Canterbury Earthquake Memorial: Ideas to Remember


Sponsor: City of Christchurch, New Zealand

Type: Open, anonymous, two-stage

Eligibility: Any interested party

Fee: none

Language: English


At 4:35am on 4 September 2010, Christchurch residents awoke to an unimaginable new reality. A magnitude 7.1 earthquake occurred on a previously unknown fault. Over 14,000 aftershocks followed over the next three years, but it was the shallow 6.3 magnitude aftershock at 12:51pm on 22 February 2011, that brought death and devastation to the city.

185 people lost their lives in what was New Zealand’s second-deadliest natural disaster. The center of the city was cordoned off until July 2013, and only 20 percent of the original buildings will remain when demolition is completed.

Among those buildings that survived the earthquake is the Christchurch Art Gallery, a spectacular structure, which was the result of a competition won by the Buchan Group in 1998. One post-earthquake problem was water presence under the foundation, necessitating major repairs. It is anticipated that the Gallery will reopen in 2015.
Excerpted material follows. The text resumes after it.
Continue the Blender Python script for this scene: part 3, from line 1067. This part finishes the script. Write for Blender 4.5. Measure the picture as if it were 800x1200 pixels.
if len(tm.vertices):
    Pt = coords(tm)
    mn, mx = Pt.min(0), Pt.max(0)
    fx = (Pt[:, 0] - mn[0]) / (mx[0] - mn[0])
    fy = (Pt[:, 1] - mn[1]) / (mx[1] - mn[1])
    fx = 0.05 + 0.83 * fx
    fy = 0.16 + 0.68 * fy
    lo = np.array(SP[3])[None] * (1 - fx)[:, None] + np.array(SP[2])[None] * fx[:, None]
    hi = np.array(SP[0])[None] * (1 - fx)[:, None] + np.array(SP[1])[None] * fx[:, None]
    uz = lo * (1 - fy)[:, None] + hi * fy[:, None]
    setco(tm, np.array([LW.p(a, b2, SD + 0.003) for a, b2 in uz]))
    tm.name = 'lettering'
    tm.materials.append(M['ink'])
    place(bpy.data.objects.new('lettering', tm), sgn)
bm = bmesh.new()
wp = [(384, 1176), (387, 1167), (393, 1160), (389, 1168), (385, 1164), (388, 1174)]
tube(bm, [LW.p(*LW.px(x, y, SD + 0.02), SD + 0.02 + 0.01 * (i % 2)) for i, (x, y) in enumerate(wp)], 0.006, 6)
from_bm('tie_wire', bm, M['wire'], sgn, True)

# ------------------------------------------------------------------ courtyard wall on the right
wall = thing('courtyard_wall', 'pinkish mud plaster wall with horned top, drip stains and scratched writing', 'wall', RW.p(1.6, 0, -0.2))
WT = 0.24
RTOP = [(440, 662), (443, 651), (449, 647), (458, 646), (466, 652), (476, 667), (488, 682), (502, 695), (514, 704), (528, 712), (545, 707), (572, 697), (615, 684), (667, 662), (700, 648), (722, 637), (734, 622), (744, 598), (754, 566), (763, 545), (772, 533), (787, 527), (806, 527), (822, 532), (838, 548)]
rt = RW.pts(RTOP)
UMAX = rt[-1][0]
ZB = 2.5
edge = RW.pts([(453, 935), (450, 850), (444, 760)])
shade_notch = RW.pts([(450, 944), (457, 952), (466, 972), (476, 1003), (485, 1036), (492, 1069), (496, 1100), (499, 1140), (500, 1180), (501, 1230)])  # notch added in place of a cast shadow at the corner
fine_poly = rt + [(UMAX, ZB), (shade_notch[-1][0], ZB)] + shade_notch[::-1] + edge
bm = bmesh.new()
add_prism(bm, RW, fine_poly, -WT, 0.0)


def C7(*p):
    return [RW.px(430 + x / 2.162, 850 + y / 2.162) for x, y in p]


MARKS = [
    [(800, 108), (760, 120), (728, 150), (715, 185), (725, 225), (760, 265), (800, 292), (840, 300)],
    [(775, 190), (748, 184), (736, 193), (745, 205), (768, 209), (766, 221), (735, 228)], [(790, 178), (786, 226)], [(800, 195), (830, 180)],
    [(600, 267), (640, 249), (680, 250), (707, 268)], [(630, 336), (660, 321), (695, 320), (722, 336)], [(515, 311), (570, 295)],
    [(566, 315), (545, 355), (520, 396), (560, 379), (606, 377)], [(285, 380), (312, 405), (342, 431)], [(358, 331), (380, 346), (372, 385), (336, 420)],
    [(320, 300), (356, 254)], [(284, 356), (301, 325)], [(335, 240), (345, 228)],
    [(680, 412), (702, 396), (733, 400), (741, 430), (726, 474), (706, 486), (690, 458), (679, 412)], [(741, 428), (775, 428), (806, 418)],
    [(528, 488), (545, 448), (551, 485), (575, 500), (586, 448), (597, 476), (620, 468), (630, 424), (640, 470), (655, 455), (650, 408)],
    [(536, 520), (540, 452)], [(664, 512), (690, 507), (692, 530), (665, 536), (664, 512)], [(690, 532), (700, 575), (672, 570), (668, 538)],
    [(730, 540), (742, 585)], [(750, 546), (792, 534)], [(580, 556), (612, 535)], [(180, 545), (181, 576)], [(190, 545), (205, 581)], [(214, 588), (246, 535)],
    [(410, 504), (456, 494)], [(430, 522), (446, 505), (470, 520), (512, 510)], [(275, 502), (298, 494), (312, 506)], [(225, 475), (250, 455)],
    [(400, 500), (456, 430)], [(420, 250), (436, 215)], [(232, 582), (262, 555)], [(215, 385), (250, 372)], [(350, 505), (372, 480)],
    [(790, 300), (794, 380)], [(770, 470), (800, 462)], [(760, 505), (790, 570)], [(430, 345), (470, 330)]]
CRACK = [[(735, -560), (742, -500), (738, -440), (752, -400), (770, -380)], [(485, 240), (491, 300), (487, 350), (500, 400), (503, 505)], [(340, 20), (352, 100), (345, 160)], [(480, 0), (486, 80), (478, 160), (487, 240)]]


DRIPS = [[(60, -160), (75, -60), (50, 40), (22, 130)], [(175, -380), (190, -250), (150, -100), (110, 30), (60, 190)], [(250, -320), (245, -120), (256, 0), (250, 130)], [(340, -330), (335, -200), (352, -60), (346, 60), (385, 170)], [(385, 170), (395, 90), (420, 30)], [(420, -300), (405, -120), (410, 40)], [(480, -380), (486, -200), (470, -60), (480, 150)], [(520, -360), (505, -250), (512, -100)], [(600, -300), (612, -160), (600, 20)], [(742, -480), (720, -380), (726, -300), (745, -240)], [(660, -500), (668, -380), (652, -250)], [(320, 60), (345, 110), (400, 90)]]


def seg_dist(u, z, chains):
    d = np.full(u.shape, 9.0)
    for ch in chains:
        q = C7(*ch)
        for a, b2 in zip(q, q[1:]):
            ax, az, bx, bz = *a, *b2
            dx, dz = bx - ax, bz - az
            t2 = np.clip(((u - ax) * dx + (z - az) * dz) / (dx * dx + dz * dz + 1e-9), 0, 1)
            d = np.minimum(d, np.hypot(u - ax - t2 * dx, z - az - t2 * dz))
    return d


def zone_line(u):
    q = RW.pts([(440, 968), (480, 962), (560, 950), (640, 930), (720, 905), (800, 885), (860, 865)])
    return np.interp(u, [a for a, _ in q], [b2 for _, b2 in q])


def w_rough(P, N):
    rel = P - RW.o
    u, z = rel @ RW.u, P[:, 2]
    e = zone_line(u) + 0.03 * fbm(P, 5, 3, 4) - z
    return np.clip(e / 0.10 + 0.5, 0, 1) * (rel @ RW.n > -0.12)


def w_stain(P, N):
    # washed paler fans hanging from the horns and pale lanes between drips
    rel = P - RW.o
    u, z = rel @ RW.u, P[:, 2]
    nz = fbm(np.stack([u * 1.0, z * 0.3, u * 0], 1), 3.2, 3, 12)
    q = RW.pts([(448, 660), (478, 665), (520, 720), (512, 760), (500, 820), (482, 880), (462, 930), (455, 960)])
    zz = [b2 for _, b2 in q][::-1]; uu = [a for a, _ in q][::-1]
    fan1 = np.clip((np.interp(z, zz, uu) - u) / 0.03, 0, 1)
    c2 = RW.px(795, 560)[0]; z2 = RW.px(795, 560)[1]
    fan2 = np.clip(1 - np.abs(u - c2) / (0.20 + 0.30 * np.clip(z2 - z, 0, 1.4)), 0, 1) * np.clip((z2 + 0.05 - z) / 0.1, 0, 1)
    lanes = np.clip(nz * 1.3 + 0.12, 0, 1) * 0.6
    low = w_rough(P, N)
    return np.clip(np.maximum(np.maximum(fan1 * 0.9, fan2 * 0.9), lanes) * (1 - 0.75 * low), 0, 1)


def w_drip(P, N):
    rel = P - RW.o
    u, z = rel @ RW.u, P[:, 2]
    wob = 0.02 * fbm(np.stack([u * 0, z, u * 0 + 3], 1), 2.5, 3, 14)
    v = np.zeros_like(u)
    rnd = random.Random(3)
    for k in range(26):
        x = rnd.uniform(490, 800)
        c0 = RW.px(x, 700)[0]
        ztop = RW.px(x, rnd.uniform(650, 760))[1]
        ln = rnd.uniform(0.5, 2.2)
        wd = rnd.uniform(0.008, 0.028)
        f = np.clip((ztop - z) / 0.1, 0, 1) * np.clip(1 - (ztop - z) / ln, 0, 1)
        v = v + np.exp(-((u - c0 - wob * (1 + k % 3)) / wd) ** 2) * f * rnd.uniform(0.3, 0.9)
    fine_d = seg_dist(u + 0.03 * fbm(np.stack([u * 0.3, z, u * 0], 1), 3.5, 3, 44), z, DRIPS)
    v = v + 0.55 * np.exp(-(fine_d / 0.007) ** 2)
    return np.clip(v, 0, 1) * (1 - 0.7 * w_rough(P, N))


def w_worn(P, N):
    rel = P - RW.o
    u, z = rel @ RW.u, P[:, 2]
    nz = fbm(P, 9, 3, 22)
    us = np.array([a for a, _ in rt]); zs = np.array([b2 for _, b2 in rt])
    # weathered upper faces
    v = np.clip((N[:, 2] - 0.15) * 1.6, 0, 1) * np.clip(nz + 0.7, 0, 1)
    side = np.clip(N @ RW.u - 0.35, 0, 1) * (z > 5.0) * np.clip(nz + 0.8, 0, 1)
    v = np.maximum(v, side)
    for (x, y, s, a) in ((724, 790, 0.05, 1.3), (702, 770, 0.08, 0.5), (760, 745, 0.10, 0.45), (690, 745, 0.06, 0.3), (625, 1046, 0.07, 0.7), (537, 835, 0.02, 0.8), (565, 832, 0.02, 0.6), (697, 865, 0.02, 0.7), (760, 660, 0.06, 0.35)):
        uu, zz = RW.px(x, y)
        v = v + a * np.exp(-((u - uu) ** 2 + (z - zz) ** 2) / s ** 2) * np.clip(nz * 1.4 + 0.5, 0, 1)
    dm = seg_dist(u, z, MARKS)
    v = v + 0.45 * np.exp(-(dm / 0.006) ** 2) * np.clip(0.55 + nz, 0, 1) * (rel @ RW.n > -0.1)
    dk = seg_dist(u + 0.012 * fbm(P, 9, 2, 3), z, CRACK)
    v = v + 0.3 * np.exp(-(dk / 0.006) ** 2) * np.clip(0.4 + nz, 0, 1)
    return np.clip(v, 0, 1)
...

• 12 July – Online registration opens
• 1 August – Questions close
• 12 August – Online submission opens
• 22 August, 12 noon – Submissions close (New Zealand Standard Time)

The Competition

The competition will be administered in two stages, the first stage to determine a shortlist of six participants in the second stage. Those participants completing the second stage will receive honoraria of NZD$10,000 plus GST.


• David Sheppard, Architect
• Patgrick Clifford, Architect
• Jacky Bowring, Landscape Architect
• Rob Watson, Landscape Architect
• Deborah McCormick, Arts Professional
• Nathan Pohio, Arts Professional
• Family Participant

Design Challenge:

The memorial will need to recognize and be integrated into the surrounding city fabric environment. The site is described in detail in Appendix A, which illustrates its relationship with minor and major roads, pedestrian routes and Te Papa Otäkaro/ Avon River Precinct.

The masterplan for Te Papa Otäkaro/Avon River Precinct suggests that a new pedestrian link be created to connect Montreal Street with Oxford Terrace. Although not a mandatory requirement for the memorial, respondents may choose to incorporate a pedestrian link into their memorial design.

Contemporary international approaches to memorials have favored place-based designs over designs that are focused on a particular object. Through this approach, a site has been chosen that is of sufficient size and with surroundings that are compatible with a place of reflection. It was important that the site be easily accessible and able to host large events while also able to serve as a quiet contemplative space and not conflict with the existing values and use of the area.